Stored records
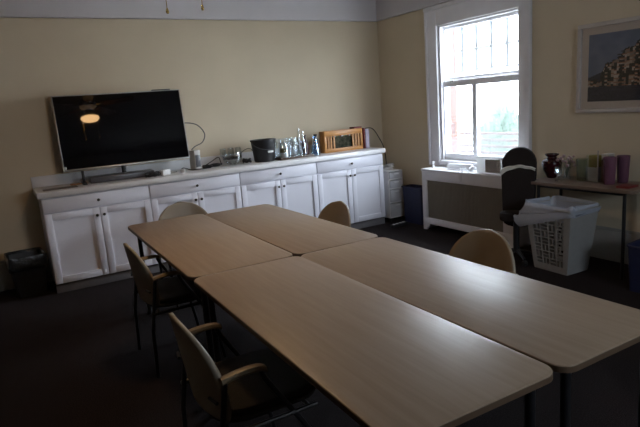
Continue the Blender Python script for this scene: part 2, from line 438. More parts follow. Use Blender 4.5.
# ---------------------------------------------------------------- base cabinets
CXL, CXR, HC = -4.3364, -.4048, .9685
BX0, BX1, BYF, BT = CXL + .0275, CXR - .0275, -.554, .912
UW = (BX1 - BX0) / 4
def knob(y, x, z, parent):
    MB().lathe([(0, 0), (.006, 0), (.005, .010), (.013, .016), (.014, .022), (.009, .027), (0, .028)], n=12, rot=Matrix.Rotation(pi / 2, 3, 'X')).build('knob', 'knob', parent, loc=(x, y, z))
def shaker(w, h, c):
    m = MB(); s_ = .062; T = .02
    m.b2(c[0] - w / 2, c[0] - w / 2 + s_, -T, 0, c[1] - h / 2, c[1] + h / 2, .002); m.b2(c[0] + w / 2 - s_, c[0] + w / 2, -T, 0, c[1] - h / 2, c[1] + h / 2, .002)
    m.b2(c[0] - w / 2 + s_, c[0] + w / 2 - s_, -T, 0, c[1] - h / 2, c[1] - h / 2 + s_, .002); m.b2(c[0] - w / 2 + s_, c[0] + w / 2 - s_, -T, 0, c[1] + h / 2 - s_, c[1] + h / 2, .002)
    m.b2(c[0] - w / 2 + s_ - .003, c[0] + w / 2 - s_ + .003, -.007, 0, c[1] - h / 2 + s_ - .003, c[1] + h / 2 - s_ + .003)
    return m
def cabinet(x, label):
    t = thing('base_cabinet', label, 'cabinet', (x, BYF, 0), group='white base cabinets along the back wall')
    W = UW - .004
    m = MB(); m.b2(-W / 2, W / 2, .022, -BYF - .022, .095, BT, .001); m.build('body', 'cab', t)
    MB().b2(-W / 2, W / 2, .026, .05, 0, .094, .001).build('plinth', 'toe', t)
    d = MB(); d.b2(-W / 2 + .003, W / 2 - .003, 0, .02, .775, .902, .003)
    d = d.build('drawer', 'cab', t); knob(-.001, 0, .835, d)
    for s_ in (-1, 1):
        dm = shaker(W / 2 - .006, .665, (s_ * W / 4, .428)); 
        for v in dm.b.verts: v.co.y += .02
        dd = dm.build('door', 'cab', t); knob(-.001, s_ * .032, .69, dd)
    return t
cl = ['white base cabinet at the left end, under the television', 'second white base cabinet from the left, under the cables and glass bowl',
      'third white base cabinet from the left, under the bucket and tray of glasses', 'white base cabinet at the right end, under the wooden basket']
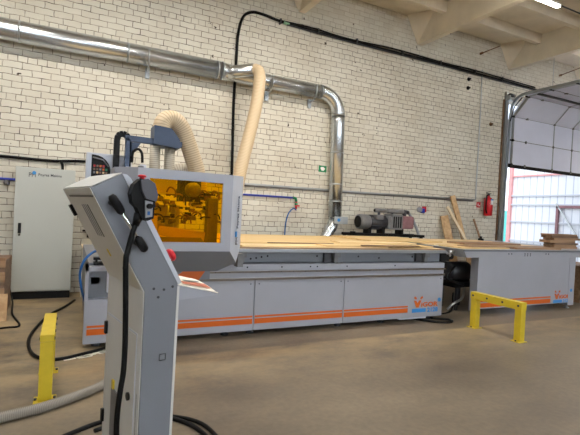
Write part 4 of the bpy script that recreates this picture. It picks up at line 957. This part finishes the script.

GOAL: Transcribe the material exactly, leaving every picture out.

SOLUTION:
Continue the Blender Python script for this scene: part 2, from line 438. More parts follow. Use Blender 4.5.
# ---------------------------------------------------------------- base cabinets
CXL, CXR, HC = -4.3364, -.4048, .9685
BX0, BX1, BYF, BT = CXL + .0275, CXR - .0275, -.554, .912
UW = (BX1 - BX0) / 4
def knob(y, x, z, parent):
    MB().lathe([(0, 0), (.006, 0), (.005, .010), (.013, .016), (.014, .022), (.009, .027), (0, .028)], n=12, rot=Matrix.Rotation(pi / 2, 3, 'X')).build('knob', 'knob', parent, loc=(x, y, z))
def shaker(w, h, c):
    m = MB(); s_ = .062; T = .02
    m.b2(c[0] - w / 2, c[0] - w / 2 + s_, -T, 0, c[1] - h / 2, c[1] + h / 2, .002); m.b2(c[0] + w / 2 - s_, c[0] + w / 2, -T, 0, c[1] - h / 2, c[1] + h / 2, .002)
    m.b2(c[0] - w / 2 + s_, c[0] + w / 2 - s_, -T, 0, c[1] - h / 2, c[1] - h / 2 + s_, .002); m.b2(c[0] - w / 2 + s_, c[0] + w / 2 - s_, -T, 0, c[1] + h / 2 - s_, c[1] + h / 2, .002)
    m.b2(c[0] - w / 2 + s_ - .003, c[0] + w / 2 - s_ + .003, -.007, 0, c[1] - h / 2 + s_ - .003, c[1] + h / 2 - s_ + .003)
    return m
def cabinet(x, label):
    t = thing('base_cabinet', label, 'cabinet', (x, BYF, 0), group='white base cabinets along the back wall')
    W = UW - .004
    m = MB(); m.b2(-W / 2, W / 2, .022, -BYF - .022, .095, BT, .001); m.build('body', 'cab', t)
    MB().b2(-W / 2, W / 2, .026, .05, 0, .094, .001).build('plinth', 'toe', t)
    d = MB(); d.b2(-W / 2 + .003, W / 2 - .003, 0, .02, .775, .902, .003)
    d = d.build('drawer', 'cab', t); knob(-.001, 0, .835, d)
    for s_ in (-1, 1):
        dm = shaker(W / 2 - .006, .665, (s_ * W / 4, .428)); 
        for v in dm.b.verts: v.co.y += .02
        dd = dm.build('door', 'cab', t); knob(-.001, s_ * .032, .69, dd)
    return t
cl = ['white base cabinet at the left end, under the television', 'second white base cabinet from the left, under the cables and glass bowl',
      'third white base cabinet from the left, under the bucket and tray of glasses', 'white base cabinet at the right end, under the wooden basket']
Write part 4 of the bpy script that recreates this picture. It picks up at line 957. This part finishes the script.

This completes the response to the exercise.